July 10, 2016, New York Times newspaper, acrylic ink on wood framed in mesquite
Real, fake, contradictory – the news has been overwhelming this past year. Putting it all in perspective is a new exhibit at Allouche Gallery entitled, Turn The Line. Artist Nick Georgiou conceived of this series during the presidential campaign in 2016, when truth, lies and contradiction hit the newsstands daily, and so daily he began creating a small series of artworks from the Sunday New York Times paper.
The painting-like, literary sculpture series, grew to include other printed newspapers, discarded books, dictionaries, encyclopedias, text books, classics, romance novels, instructional manuals, and on and on – cutting, painting and meticulously positioning each, creating artworks, blending the truth or lie-of-the-day, with beloved classics and factual texts. He added color to the gray and black as a symbolic gesture of truth vs fiction.

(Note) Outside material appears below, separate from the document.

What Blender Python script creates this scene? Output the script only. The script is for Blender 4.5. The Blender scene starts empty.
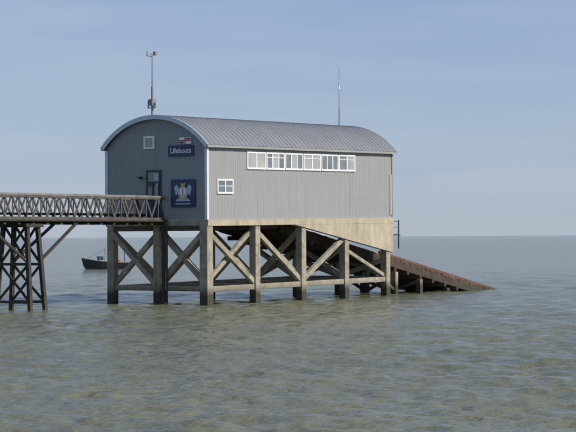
import bpy, bmesh, math, random
import numpy as np
from mathutils import Vector, Matrix
random.seed(4); rng=np.random.RandomState(7)
scene=bpy.context.scene
scene.view_settings.view_transform='Standard'; scene.view_settings.look='None'; scene.view_settings.exposure=0

# ---------------------------------------------------------------- materials
def mat(name, col, rough=.7, metal=0., var=.25, scale=3., col2=None, tide=None, streak=0., bump=0., bscale=20., spec=.5, sfreq=5.):
    m=bpy.data.materials.new(name); m.use_nodes=True; nt=m.node_tree; N=nt.nodes; L=nt.links
    b=N['Principled BSDF']; b.inputs['Roughness'].default_value=rough; b.inputs['Metallic'].default_value=metal
    b.inputs['Specular IOR Level'].default_value=spec
    tc=N.new('ShaderNodeTexCoord')
    n=N.new('ShaderNodeTexNoise'); n.inputs['Scale'].default_value=scale; n.inputs['Detail'].default_value=8; n.inputs['Roughness'].default_value=.65
    L.new(tc.outputs['Object'],n.inputs['Vector'])
    r=N.new('ShaderNodeValToRGB'); r.color_ramp.elements[0].position=.3; r.color_ramp.elements[1].position=.7
    c2=col2 if col2 else tuple(c*(1-var) for c in col)
    r.color_ramp.elements[0].color=(*c2,1); r.color_ramp.elements[1].color=(*[min(1,c*(1+var*.35)) for c in col],1)
    L.new(n.outputs['Fac'],r.inputs['Fac']); out=r.outputs['Color']
    if streak>0:
        mp=N.new('ShaderNodeMapping'); mp.inputs['Scale'].default_value=(sfreq,sfreq,.35); L.new(tc.outputs['Object'],mp.inputs['Vector'])
        n2=N.new('ShaderNodeTexNoise'); n2.inputs['Scale'].default_value=1.; n2.inputs['Detail'].default_value=6; L.new(mp.outputs[0],n2.inputs['Vector'])
        mr=N.new('ShaderNodeMapRange'); mr.inputs['From Min'].default_value=.35; mr.inputs['From Max'].default_value=.7
        mr.inputs['To Min'].default_value=1-streak; mr.inputs['To Max'].default_value=1.05; L.new(n2.outputs['Fac'],mr.inputs['Value'])
        mx=N.new('ShaderNodeVectorMath'); mx.operation='SCALE'; L.new(out,mx.inputs[0]); L.new(mr.outputs[0],mx.inputs['Scale']); out=mx.outputs[0]
    if tide is not None:
        geo=N.new('ShaderNodeNewGeometry'); sp=N.new('ShaderNodeSeparateXYZ'); L.new(geo.outputs['Position'],sp.inputs[0])
        ad=N.new('ShaderNodeMath'); ad.operation='MULTIPLY_ADD'; L.new(n.outputs['Fac'],ad.inputs[0]); ad.inputs[1].default_value=-1.0; L.new(sp.outputs['Z'],ad.inputs[2])
        mr=N.new('ShaderNodeMapRange'); mr.inputs['From Min'].default_value=tide-1.0; mr.inputs['From Max'].default_value=tide-.4; L.new(ad.outputs[0],mr.inputs['Value'])
        mx=N.new('ShaderNodeMix'); mx.data_type='RGBA'; L.new(mr.outputs[0],mx.inputs['Factor'])
        mx.inputs[6].default_value=(.05,.047,.03,1); L.new(out,mx.inputs[7]); out=mx.outputs[2]
    L.new(out,b.inputs['Base Color'])
    if bump>0:
        n3=N.new('ShaderNodeTexNoise'); n3.inputs['Scale'].default_value=bscale; n3.inputs['Detail'].default_value=5; L.new(tc.outputs['Object'],n3.inputs['Vector'])
        bp=N.new('ShaderNodeBump'); bp.inputs['Strength'].default_value=bump; bp.inputs['Distance'].default_value=.05
        L.new(n3.outputs['Fac'],bp.inputs['Height']); L.new(bp.outputs[0],b.inputs['Normal'])
    return m

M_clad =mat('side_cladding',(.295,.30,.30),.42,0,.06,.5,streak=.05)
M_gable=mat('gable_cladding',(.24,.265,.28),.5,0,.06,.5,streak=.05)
M_roof =mat('roof_sheet',(.25,.255,.265),.38,.2,.14,.5,streak=.10)
M_trim =mat('trim_white',(.60,.66,.70),.5,0,.12,2)
M_fascia=mat('fascia_blue',(.50,.60,.66),.5,0,.12,2)
M_white=mat('white_upvc',(.80,.80,.78),.4,0,.06,2)
M_glass=mat('window_glass',(.16,.19,.21),.06,0,.35,.9,spec=.8)
M_glass2=mat('window_blind',(.36,.37,.37),.25,0,.2,.9,spec=.6)
M_conc =mat('concrete',(.39,.35,.275),.9,0,.48,2.2,tide=1.15,streak=.25,bump=.6,bscale=6,sfreq=1.6)
M_concw=mat('concrete_wall',(.45,.395,.29),.9,0,.25,1.1,streak=.2,bump=.3,bscale=6,sfreq=2.)
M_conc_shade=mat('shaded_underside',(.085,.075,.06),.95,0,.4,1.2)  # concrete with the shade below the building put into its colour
M_timber=mat('slip_timber',(.085,.06,.045),.9,0,.5,1.4,col2=(.04,.03,.024),tide=.9,streak=.3,bump=.5,bscale=8)
M_rust =mat('rusty_deck',(.14,.08,.06),.85,0,.45,1.2,col2=(.06,.038,.03),tide=.5)
M_steel=mat('bridge_steel',(.105,.10,.092),.6,.0,.4,2.2,col2=(.045,.038,.033))
M_steel_lit=mat('bridge_rail_sunlit',(.21,.205,.195),.6,0,.45,2.2)  # bridge steel made lighter, sunlight on the top chords is in the colour
M_steelD=mat('trestle_steel',(.04,.034,.03),.8,.0,.5,2.2,tide=.9)
M_dark =mat('dark_paint',(.03,.035,.05),.5,0,.2,3)
M_navy =mat('navy_board',(.018,.032,.11),.4,0,.15,3)
M_door =mat('door_blue',(.03,.045,.08),.45,0,.25,3)
M_red  =mat('red_paint',(.5,.03,.03),.5,0,.1,3)
M_yel  =mat('yellow_paint',(.6,.42,.08),.5,0,.1,3)
M_pale =mat('pale_blue_print',(.42,.5,.6),.5,0,.4,9)
M_hull =mat('boat_hull',(.03,.035,.05),.45,0,.3,2)
M_orange=mat('orange_gear',(.55,.14,.04),.6,0,.2,3)
M_ant  =mat('antenna_grey',(.25,.26,.27),.5,.3,.2,3)

# ---------------------------------------------------------------- mesh helpers
class MB:
    def __init__(s): s.v=[]; s.f=[]
    def quadbox(s,c):   # 8 corners
        o=len(s.v); s.v+= [tuple(x) for x in c]
        for q in ((0,3,2,1),(4,5,6,7),(0,1,5,4),(1,2,6,5),(2,3,7,6),(3,0,4,7)): s.f.append(tuple(o+i for i in q))
    def box(s,x0,x1,y0,y1,z0,z1):
        s.quadbox([(x0,y0,z0),(x1,y0,z0),(x1,y1,z0),(x0,y1,z0),(x0,y0,z1),(x1,y0,z1),(x1,y1,z1),(x0,y1,z1)])
    def beam(s,a,b,w,h,up=(0,0,1)):
        a=Vector(a);b=Vector(b);d=(b-a).normalized();up=Vector(up)
        if abs(d.dot(up))>.99: up=Vector((0,1,0))
        r=d.cross(up).normalized(); u=r.cross(d).normalized(); r*=w/2;u*=h/2
        s.quadbox([a-r-u,a+r-u,b+r-u,b-r-u,a-r+u,a+r+u,b+r+u,b-r+u])
    def cyl(s,a,b,r0,r1=None,n=10):
        r1=r0 if r1 is None else r1
        a=Vector(a);b=Vector(b);d=(b-a).normalized();up=Vector((0,0,1)) if abs(d.z)<.9 else Vector((1,0,0))
        p=d.cross(up).normalized();q=p.cross(d);o=len(s.v)
        for c,r in((a,r0),(b,r1)):
            for i in range(n):
                t=2*math.pi*i/n; s.v.append(tuple(c+p*math.cos(t)*r+q*math.sin(t)*r))
        for i in range(n): s.f.append((o+i,o+(i+1)%n,o+n+(i+1)%n,o+n+i))
        s.f.append(tuple(o+i for i in range(n))[::-1]); s.f.append(tuple(o+n+i for i in range(n)))
    def poly(s,pts):
        o=len(s.v); s.v+=[tuple(p) for p in pts]; s.f.append(tuple(range(o,o+len(pts))))
    def obj(s,name,m,parent=None,shear=False,bevel=0,smooth=False,recalc=True):
        v=[(x,y,z+K*x) for x,y,z in s.v] if shear else s.v
        me=bpy.data.meshes.new(name); me.from_pydata(v,[],s.f); me.update()
        if recalc:
            bm=bmesh.new(); bm.from_mesh(me); bmesh.ops.recalc_face_normals(bm,faces=bm.faces); bm.to_mesh(me); bm.free()
        if smooth:
            for p in me.polygons: p.use_smooth=True
        o=bpy.data.objects.new(name,me); scene.collection.objects.link(o); me.materials.append(m)
        if parent: o.parent=parent
        if bevel:
            bv=o.modifiers.new('bevel','BEVEL'); bv.width=bevel; bv.segments=2; bv.limit_method='ANGLE'
        return o
K=.011   # the boathouse floor falls very slightly towards the shore
ORG=(-5.4,133.3,0); ANG=math.atan2(.819,.573)
def empty(name,loc=ORG,ang=ANG):
    e=bpy.data.objects.new(name,None); e.location=loc; e.rotation_euler=(0,0,ang); e.empty_display_size=.5
    scene.collection.objects.link(e); return e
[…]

His choice of exhibition title, Turn The Line, was inspired by the idiom “turn the page,” representing not just turning a page, but transforming it. Art, which is often used as a way to present a distasteful or divisive issue, illuminates a subject matter in a way that allows for thought and conversation. The series, Turn The Line, brings words of every kind together without judgement, fact-checking or politics. The content is simply laid, side-by-side, in colorful portrait mode – representing the sum total of who we all are.
The exhibition, Turn The Line by artist Nick Georgiou, will open at Allouche Gallery on May 24. Allouche Gallery is located at 82 Gansevoort Street, directly across the street from the Whitney Museum, and the High Line, in the Meatpacking District. The exhibit will be on view to June 25, 2017.